◆ Given task ◆
All of the data that follows should be retyped exactly, please, except the pictures.
%%
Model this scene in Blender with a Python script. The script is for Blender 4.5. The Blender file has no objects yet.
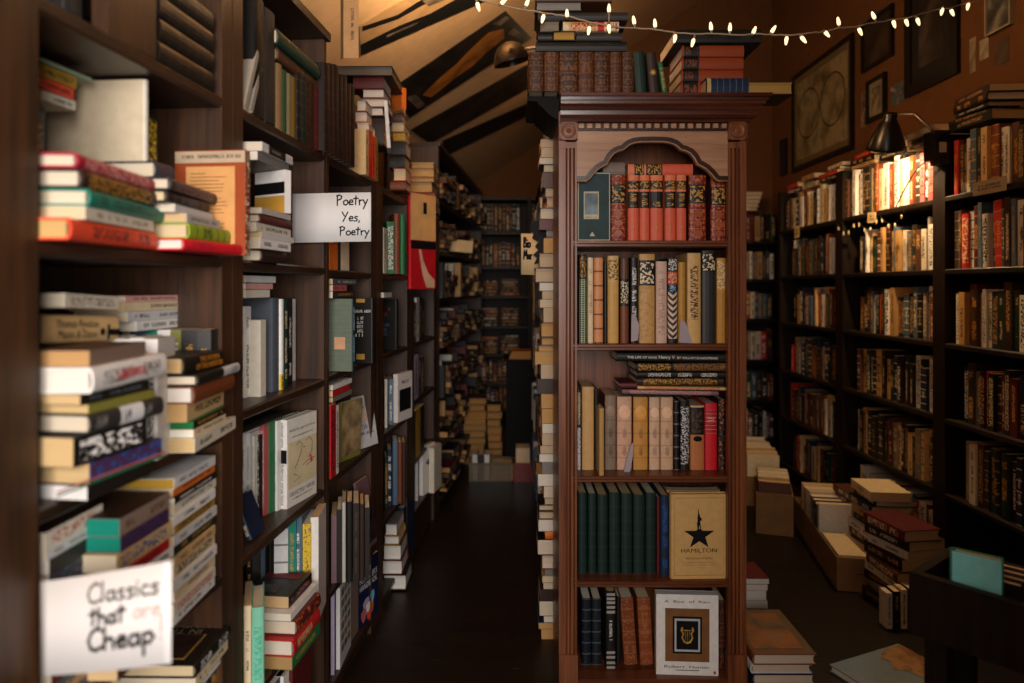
import bpy, bmesh, math, random
import numpy as np
from mathutils import Matrix, Vector, Euler
R = random.Random(7)
SC = bpy.context.scene
COL = SC.collection
F = 682.7            # 24 mm lens on a 36 mm sensor, 1024 px wide
HZ = 287.0           # horizon row
EYE = 1.2            # eye height in metres

def lin(c):
    return tuple((x/12.92 if x <= .04045 else ((x+.055)/1.055)**2.4) for x in c)
def hexc(h):
    return lin(tuple(int(h[i:i+2], 16)/255 for i in (0, 2, 4)))
PAL = {k: hexc(v) for k, v in {
 'black': '16130f', 'charcoal': '2b2826', 'grey': '77716b', 'slate': '4a5058', 'white': 'e2dcd6', 'cream': 'd9c39e', 'ivory': 'd5cbb8',
 'tan': 'b98f57', 'sand': 'cda873', 'gold': 'b5822f', 'yellow': 'd8b32c', 'mustard': 'a6802a', 'orange': 'cf6a22', 'vermilion': 'e0482a',
 'red': 'b31f22', 'scarlet': 'd01a26', 'crimson': 'a3122f', 'maroon': '561a1a', 'brown': '54321f', 'chestnut': '74391c', 'dark brown': '301c12',
 'taupe': '7d675a', 'pink': 'd29a92', 'salmon': 'd67a58', 'rose': 'b35a5a', 'mauve': '76585f', 'purple': '452c50', 'lilac': 'a898b4',
 'navy': '17233c', 'blue': '23508c', 'sky blue': '7fb0cf', 'steel blue': '4c6478', 'teal': '127a68', 'sea green': '4aa98c', 'mint': '7cbfa2',
 'green': '1f6b3c', 'dark green': '17352a', 'olive': '75702f', 'lime green': '8aa022', 'sage': '8f9f86', 'pale grey': 'b4aea4', 'silver': 'c9c6c4',
 'bottle green': '10261f', 'royal blue': '1c3a9c', 'dusky blue': '56646e'}.items()}
PAGES = [hexc(h) for h in ('dccbb0', 'd8bf98', 'e2d7c6', 'cfae80', 'd6c6ae')]

# ------------------------------------------------------------------ objects
def set_props(o, label=None, cat=None, group=None, kind=None):
    if label: o['label'] = label
    if cat: o['category'] = cat
    if group: o['group'] = group
    if kind: o['kind'] = kind
    return o
USED = {}
def check_label(label, group):
    n = len(label.split())
    if n < 4 or n > 16: print('LABEL LENGTH', n, label)
    if label in USED: print('LABEL TWICE', label)
    USED[label] = 1
def link(name, data, mats, parent=None, M=None):
    o = bpy.data.objects.new(name, data); COL.objects.link(o)
    for m in (mats if isinstance(mats, (list, tuple)) else [mats]):
        if m is not None: data.materials.append(m)
    if parent is not None: o.parent = parent
    if M is not None: o.matrix_local = M
    return o
def thing(name, label, cat, loc=(0, 0, 0), rz=0.0, group=None, kind=None):
    o = bpy.data.objects.new(name, None); COL.objects.link(o)
    o.location = loc; o.rotation_euler = (0, 0, rz); o.empty_display_size = .05
    if kind != 'structure': check_label(label, group)
    return set_props(o, label, cat, group, kind)
def mark(o, label, cat, group=None):
    check_label(label, group); return set_props(o, label, cat, group)

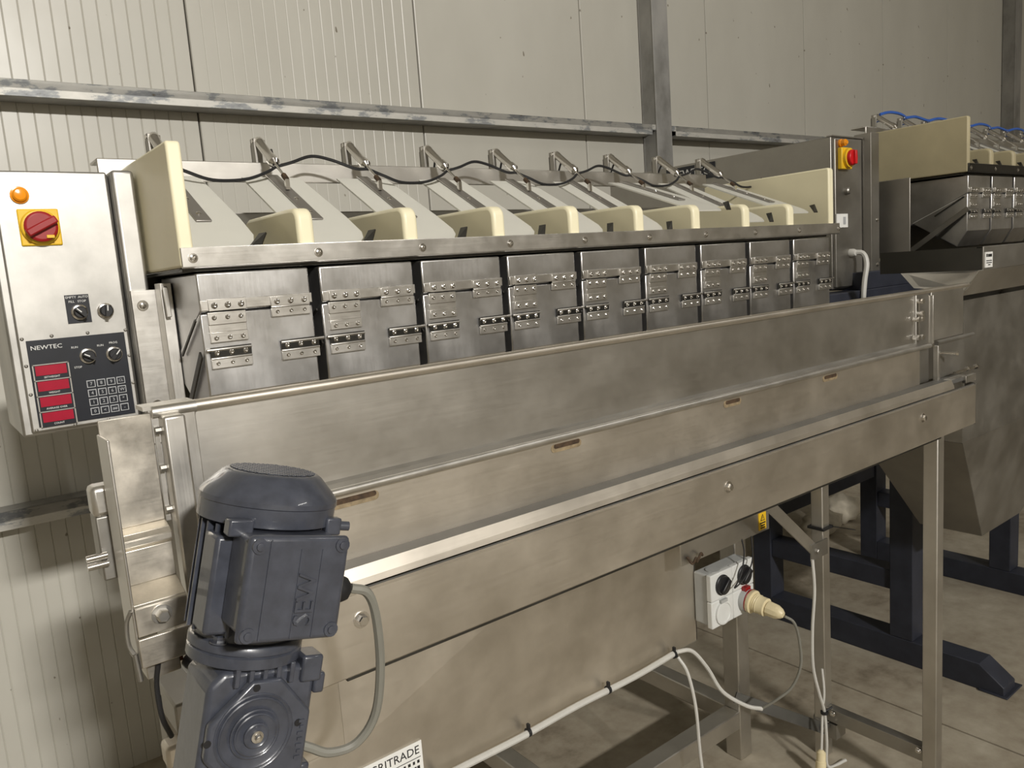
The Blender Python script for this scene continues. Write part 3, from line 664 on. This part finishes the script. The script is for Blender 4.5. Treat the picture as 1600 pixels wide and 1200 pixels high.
%%
◆ Response ◆
Model this scene in Blender with a Python script. The script is for Blender 4.5. The Blender file has no objects yet.
import bpy, bmesh, math, random
import numpy as np
from mathutils import Matrix, Vector, Euler
R = random.Random(7)
SC = bpy.context.scene
COL = SC.collection
F = 682.7            # 24 mm lens on a 36 mm sensor, 1024 px wide
HZ = 287.0           # horizon row
EYE = 1.2            # eye height in metres

def lin(c):
    return tuple((x/12.92 if x <= .04045 else ((x+.055)/1.055)**2.4) for x in c)
def hexc(h):
    return lin(tuple(int(h[i:i+2], 16)/255 for i in (0, 2, 4)))
PAL = {k: hexc(v) for k, v in {
 'black': '16130f', 'charcoal': '2b2826', 'grey': '77716b', 'slate': '4a5058', 'white': 'e2dcd6', 'cream': 'd9c39e', 'ivory': 'd5cbb8',
 'tan': 'b98f57', 'sand': 'cda873', 'gold': 'b5822f', 'yellow': 'd8b32c', 'mustard': 'a6802a', 'orange': 'cf6a22', 'vermilion': 'e0482a',
 'red': 'b31f22', 'scarlet': 'd01a26', 'crimson': 'a3122f', 'maroon': '561a1a', 'brown': '54321f', 'chestnut': '74391c', 'dark brown': '301c12',
 'taupe': '7d675a', 'pink': 'd29a92', 'salmon': 'd67a58', 'rose': 'b35a5a', 'mauve': '76585f', 'purple': '452c50', 'lilac': 'a898b4',
 'navy': '17233c', 'blue': '23508c', 'sky blue': '7fb0cf', 'steel blue': '4c6478', 'teal': '127a68', 'sea green': '4aa98c', 'mint': '7cbfa2',
 'green': '1f6b3c', 'dark green': '17352a', 'olive': '75702f', 'lime green': '8aa022', 'sage': '8f9f86', 'pale grey': 'b4aea4', 'silver': 'c9c6c4',
 'bottle green': '10261f', 'royal blue': '1c3a9c', 'dusky blue': '56646e'}.items()}
PAGES = [hexc(h) for h in ('dccbb0', 'd8bf98', 'e2d7c6', 'cfae80', 'd6c6ae')]

# ------------------------------------------------------------------ objects
def set_props(o, label=None, cat=None, group=None, kind=None):
    if label: o['label'] = label
    if cat: o['category'] = cat
    if group: o['group'] = group
    if kind: o['kind'] = kind
    return o
USED = {}
def check_label(label, group):
    n = len(label.split())
    if n < 4 or n > 16: print('LABEL LENGTH', n, label)
    if label in USED: print('LABEL TWICE', label)
    USED[label] = 1
def link(name, data, mats, parent=None, M=None):
    o = bpy.data.objects.new(name, data); COL.objects.link(o)
    for m in (mats if isinstance(mats, (list, tuple)) else [mats]):
        if m is not None: data.materials.append(m)
    if parent is not None: o.parent = parent
    if M is not None: o.matrix_local = M
    return o
def thing(name, label, cat, loc=(0, 0, 0), rz=0.0, group=None, kind=None):
    o = bpy.data.objects.new(name, None); COL.objects.link(o)
    o.location = loc; o.rotation_euler = (0, 0, rz); o.empty_display_size = .05
    if kind != 'structure': check_label(label, group)
    return set_props(o, label, cat, group, kind)
def mark(o, label, cat, group=None):
    check_label(label, group); return set_props(o, label, cat, group)

The Blender Python script for this scene continues. Write part 3, from line 664 on. This part finishes the script. The script is for Blender 4.5. Treat the picture as 1600 pixels wide and 1200 pixels high.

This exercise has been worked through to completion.